A volume might be composed on the first start of the young priest, and his imprudent steps, all fatal either to himself or others. The penitent is occasionally more circumspect than the confessor. She is amused at his proceedings, and looks at him coldly when he becomes animated and goes too far. Sometimes, forgetting himself in his impassioned dream, he is suddenly and roughly awakened by a lesson from an intelligent and satirical woman kneeling before him.

This cruel lesson has given him an icy chill. Confessors do not suffer such a repulse, without remaining a long time bitter, sometimes spiteful for ever. The young priest knew well that he was the victim, the disinherited of this world, but it had not been forced home upon him. Gall drowns his heart.
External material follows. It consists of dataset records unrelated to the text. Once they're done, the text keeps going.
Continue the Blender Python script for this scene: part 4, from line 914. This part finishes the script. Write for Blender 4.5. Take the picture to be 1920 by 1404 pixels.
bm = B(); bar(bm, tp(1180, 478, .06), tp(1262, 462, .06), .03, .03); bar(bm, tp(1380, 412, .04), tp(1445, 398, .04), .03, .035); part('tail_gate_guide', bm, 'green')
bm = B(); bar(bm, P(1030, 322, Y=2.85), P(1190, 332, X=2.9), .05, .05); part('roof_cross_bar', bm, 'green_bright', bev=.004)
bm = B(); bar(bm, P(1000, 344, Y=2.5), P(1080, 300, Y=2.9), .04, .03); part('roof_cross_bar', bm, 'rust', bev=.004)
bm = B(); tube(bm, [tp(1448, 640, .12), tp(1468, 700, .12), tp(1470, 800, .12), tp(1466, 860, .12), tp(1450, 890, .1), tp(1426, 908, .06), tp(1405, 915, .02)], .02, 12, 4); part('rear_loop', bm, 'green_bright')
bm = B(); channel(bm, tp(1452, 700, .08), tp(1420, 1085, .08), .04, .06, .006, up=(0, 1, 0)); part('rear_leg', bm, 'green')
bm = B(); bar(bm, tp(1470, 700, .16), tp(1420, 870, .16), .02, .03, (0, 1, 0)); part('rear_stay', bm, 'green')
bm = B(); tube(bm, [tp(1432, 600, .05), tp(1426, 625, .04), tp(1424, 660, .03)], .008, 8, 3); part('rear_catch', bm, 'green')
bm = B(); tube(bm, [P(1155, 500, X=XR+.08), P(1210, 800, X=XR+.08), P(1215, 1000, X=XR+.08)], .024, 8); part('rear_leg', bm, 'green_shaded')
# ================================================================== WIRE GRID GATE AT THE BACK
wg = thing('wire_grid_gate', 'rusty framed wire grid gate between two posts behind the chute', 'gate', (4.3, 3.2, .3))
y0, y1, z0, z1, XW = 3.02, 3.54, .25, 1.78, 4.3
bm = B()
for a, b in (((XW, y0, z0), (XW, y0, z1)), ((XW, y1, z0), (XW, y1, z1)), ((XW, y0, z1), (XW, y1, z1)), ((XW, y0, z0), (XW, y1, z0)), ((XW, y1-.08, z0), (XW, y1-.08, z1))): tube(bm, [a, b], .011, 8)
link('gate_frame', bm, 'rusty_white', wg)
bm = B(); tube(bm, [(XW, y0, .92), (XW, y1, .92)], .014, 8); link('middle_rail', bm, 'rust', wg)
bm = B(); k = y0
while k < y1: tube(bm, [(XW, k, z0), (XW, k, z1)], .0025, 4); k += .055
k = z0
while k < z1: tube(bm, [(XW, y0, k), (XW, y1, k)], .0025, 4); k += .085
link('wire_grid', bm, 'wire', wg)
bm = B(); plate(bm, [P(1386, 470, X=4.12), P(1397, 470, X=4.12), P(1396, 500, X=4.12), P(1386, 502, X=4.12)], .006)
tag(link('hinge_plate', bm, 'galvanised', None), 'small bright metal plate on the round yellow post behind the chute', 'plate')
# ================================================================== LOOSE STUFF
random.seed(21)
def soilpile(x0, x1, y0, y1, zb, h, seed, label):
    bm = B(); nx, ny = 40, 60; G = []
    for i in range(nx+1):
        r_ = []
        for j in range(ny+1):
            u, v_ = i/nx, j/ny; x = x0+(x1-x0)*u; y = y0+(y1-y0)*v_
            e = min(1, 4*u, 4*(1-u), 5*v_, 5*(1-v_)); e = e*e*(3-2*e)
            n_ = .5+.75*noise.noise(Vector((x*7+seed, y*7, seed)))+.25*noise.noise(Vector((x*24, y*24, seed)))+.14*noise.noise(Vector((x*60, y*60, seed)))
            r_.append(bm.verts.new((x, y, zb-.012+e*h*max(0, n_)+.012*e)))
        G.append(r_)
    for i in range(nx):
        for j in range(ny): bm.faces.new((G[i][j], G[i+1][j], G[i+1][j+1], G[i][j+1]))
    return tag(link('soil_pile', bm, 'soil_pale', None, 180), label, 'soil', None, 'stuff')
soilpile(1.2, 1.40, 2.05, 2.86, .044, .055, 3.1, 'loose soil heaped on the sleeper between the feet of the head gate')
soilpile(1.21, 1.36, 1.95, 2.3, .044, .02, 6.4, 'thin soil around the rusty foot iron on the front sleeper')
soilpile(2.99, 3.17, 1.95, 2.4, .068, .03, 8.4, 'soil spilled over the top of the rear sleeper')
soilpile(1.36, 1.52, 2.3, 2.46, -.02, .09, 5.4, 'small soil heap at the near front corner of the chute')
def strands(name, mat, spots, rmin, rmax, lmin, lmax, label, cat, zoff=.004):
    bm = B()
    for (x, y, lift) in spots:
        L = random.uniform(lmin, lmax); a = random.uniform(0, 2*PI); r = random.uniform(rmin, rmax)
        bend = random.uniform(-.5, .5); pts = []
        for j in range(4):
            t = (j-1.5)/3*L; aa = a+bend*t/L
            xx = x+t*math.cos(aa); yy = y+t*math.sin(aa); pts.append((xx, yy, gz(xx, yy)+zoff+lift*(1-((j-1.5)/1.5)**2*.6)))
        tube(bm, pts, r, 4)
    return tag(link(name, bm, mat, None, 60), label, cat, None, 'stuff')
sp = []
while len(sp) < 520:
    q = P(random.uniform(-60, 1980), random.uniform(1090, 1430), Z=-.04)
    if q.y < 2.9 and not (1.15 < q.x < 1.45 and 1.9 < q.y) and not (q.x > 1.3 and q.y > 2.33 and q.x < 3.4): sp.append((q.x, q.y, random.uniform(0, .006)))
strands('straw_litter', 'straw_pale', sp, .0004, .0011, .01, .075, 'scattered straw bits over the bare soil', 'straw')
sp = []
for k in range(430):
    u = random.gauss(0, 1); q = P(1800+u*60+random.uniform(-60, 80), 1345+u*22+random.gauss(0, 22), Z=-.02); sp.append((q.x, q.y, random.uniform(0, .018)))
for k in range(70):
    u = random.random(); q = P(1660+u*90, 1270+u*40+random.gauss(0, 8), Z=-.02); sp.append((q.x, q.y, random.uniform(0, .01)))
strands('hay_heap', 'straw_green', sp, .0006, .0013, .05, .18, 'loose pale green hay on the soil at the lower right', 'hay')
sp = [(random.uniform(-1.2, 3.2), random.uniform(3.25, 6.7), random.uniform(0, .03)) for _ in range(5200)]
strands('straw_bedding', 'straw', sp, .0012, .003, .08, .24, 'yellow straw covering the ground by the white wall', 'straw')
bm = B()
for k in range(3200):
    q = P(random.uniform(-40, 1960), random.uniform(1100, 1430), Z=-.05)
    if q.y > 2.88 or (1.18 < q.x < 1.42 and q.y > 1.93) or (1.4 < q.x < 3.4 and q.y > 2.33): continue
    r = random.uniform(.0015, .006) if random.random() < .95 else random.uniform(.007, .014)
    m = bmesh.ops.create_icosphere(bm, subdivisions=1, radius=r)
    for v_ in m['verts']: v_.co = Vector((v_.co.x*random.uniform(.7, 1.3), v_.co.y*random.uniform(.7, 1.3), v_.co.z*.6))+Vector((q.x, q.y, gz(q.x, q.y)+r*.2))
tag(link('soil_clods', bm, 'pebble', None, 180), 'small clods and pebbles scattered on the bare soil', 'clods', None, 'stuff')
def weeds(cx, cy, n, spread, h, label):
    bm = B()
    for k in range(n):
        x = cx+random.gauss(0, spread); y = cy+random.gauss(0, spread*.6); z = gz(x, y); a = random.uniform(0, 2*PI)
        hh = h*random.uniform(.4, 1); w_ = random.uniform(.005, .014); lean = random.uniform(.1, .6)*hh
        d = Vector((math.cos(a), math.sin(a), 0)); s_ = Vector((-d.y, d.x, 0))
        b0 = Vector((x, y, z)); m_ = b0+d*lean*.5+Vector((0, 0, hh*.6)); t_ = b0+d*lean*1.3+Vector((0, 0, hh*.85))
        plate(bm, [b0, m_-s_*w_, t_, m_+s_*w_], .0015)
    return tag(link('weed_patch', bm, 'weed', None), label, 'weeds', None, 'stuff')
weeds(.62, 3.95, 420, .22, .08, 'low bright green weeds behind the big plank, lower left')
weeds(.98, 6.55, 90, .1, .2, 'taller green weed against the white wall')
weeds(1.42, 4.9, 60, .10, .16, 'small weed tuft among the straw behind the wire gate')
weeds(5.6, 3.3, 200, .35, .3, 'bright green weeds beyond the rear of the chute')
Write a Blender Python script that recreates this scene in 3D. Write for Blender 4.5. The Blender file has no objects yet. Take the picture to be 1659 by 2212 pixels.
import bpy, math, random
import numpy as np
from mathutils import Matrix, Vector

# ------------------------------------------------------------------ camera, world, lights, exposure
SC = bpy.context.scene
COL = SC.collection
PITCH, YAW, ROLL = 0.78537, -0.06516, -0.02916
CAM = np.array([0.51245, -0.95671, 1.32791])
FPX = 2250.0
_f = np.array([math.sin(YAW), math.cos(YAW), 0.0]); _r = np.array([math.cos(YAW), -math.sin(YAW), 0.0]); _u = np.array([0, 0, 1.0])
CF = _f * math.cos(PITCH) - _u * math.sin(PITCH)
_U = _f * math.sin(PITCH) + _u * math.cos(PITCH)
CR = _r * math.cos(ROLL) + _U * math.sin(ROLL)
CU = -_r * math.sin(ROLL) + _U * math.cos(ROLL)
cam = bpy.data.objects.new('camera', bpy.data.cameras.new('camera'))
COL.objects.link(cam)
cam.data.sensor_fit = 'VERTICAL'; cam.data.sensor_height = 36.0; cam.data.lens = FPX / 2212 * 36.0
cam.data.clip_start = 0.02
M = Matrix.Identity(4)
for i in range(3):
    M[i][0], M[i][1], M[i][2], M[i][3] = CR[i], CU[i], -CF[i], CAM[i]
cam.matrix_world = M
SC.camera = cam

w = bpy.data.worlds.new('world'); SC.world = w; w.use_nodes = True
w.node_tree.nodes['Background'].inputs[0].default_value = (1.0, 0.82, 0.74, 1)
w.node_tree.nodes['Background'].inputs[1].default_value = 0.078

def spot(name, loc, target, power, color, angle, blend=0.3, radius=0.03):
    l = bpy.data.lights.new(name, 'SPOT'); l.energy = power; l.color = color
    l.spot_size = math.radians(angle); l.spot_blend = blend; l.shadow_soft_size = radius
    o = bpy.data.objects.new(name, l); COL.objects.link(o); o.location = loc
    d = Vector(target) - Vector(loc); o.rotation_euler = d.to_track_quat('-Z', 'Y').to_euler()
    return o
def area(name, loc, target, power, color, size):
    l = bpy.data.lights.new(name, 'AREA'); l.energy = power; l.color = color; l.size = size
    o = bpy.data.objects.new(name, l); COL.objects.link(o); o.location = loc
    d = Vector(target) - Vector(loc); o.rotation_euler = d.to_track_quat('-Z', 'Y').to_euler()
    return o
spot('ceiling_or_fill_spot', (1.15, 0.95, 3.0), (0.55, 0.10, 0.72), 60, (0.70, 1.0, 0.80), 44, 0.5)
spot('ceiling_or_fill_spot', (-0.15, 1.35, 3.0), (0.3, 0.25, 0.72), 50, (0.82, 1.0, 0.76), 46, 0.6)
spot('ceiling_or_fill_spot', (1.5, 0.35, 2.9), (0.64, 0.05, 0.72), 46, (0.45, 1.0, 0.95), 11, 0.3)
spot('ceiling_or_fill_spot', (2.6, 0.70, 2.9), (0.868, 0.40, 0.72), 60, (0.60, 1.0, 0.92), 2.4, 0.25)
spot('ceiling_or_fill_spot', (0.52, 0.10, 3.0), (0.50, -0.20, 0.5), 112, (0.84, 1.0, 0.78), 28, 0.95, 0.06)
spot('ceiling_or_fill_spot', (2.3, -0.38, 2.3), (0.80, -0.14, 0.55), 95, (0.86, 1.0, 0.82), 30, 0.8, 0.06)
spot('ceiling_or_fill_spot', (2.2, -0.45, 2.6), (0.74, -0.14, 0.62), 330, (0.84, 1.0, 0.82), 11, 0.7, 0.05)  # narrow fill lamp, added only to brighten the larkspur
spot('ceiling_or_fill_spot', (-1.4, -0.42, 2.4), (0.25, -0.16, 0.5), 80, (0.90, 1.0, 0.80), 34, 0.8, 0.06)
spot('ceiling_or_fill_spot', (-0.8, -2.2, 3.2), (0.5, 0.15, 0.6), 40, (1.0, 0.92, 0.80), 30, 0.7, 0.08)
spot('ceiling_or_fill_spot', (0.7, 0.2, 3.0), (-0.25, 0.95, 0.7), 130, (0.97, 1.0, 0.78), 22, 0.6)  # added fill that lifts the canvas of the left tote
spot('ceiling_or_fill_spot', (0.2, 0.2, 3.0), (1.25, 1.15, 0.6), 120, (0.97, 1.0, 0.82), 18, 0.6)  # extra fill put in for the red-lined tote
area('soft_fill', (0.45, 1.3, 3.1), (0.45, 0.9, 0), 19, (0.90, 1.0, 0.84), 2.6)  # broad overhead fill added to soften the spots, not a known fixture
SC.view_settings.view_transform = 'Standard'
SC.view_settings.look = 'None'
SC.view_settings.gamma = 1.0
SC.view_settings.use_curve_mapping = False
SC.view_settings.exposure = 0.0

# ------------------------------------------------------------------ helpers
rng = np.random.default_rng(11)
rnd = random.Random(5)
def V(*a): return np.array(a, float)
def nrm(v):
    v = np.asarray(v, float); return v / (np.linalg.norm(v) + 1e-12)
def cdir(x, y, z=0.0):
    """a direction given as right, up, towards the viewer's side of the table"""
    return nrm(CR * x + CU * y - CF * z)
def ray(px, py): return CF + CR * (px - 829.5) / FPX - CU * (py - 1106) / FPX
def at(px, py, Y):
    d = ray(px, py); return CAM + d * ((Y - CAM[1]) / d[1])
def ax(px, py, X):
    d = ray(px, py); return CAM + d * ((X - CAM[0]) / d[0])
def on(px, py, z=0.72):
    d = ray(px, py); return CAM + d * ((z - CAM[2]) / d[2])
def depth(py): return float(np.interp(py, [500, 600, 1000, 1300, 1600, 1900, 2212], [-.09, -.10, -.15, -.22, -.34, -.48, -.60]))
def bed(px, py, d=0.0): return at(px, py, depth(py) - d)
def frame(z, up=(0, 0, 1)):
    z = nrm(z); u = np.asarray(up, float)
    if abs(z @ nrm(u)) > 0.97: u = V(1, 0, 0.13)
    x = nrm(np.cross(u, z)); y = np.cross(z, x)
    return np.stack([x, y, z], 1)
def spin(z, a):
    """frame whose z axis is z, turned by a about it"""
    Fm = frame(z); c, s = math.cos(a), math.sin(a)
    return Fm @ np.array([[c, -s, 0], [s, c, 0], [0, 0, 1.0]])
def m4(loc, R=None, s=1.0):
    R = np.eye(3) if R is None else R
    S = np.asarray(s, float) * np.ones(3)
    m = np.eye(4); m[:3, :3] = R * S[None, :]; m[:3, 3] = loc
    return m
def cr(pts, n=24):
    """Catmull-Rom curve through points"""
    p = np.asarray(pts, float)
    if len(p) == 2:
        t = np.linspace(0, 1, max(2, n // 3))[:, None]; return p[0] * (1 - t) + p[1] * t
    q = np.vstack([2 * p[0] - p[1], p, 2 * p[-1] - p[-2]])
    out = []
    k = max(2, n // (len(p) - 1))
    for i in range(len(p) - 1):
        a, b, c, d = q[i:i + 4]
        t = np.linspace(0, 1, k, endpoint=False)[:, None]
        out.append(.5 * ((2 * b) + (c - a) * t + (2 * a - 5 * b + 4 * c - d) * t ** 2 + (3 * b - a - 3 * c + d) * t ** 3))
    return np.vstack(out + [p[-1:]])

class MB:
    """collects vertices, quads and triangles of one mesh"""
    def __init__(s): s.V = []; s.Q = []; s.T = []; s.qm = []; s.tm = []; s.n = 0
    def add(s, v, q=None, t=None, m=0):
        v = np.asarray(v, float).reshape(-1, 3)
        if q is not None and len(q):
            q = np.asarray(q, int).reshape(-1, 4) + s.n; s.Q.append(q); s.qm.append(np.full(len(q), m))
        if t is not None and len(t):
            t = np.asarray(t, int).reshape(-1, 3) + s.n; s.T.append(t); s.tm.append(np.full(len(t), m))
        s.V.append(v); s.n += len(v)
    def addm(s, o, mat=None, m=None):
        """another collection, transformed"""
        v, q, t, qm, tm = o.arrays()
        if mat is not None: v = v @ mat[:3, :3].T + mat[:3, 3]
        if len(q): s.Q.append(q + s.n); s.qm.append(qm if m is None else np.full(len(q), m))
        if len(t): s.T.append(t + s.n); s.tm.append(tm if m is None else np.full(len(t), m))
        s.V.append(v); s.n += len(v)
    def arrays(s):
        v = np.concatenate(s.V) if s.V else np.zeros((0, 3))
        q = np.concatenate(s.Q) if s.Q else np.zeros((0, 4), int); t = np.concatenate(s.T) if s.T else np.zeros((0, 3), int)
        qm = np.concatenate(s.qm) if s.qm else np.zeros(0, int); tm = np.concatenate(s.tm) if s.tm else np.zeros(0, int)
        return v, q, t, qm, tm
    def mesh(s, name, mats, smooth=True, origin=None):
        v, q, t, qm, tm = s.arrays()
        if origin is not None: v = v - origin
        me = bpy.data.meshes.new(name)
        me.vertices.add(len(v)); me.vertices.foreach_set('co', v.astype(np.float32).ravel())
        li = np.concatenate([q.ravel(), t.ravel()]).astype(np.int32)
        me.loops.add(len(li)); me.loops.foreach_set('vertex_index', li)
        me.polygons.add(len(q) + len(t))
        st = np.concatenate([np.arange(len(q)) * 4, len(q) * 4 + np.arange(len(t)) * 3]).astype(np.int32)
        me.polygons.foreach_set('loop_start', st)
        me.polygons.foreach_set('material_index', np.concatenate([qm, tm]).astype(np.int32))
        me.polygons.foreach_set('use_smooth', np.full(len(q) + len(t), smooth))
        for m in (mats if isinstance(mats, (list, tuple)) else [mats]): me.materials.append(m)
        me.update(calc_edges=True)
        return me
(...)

He prays to God (if he can still pray) that the world may perish!

Then returning to his senses, and seeing himself irremediably limed in that black winding-sheet, that death-robe that he will wear to the grave, he shrouds himself within it as he curses it, and muses how he may make the best of his torment.

The only thing he can do, is to strengthen his position as a priest. He has two way of succeeding, either by an understanding with the Jesuits, or by paying a servile court to Monseigneur the bishop. I recommend him especially to be violent against the philosophers, and to bark at pantheism. Let him also blacken his fellow-priests, and he will appear so much the purer himself. Let him prove himself a thorough hater, and they will forgive him his love.

The Brotherhood will henceforth protect, defend, and cover him. What would have ruined the solitary priest, becomes sanctity itself when he becomes one of a party. Before, he would have been suspended, and sent perhaps for six months to La Trappe—now he is made Vicar-general.

Only let him be prudent in the delicate business which the fraternity wishes to conceal; let him learn the arts of priests—to feign, to wait, to know when and how to be satisfied; to advance but slowly, openly, and above ground sometimes, but more often secretly, underneath.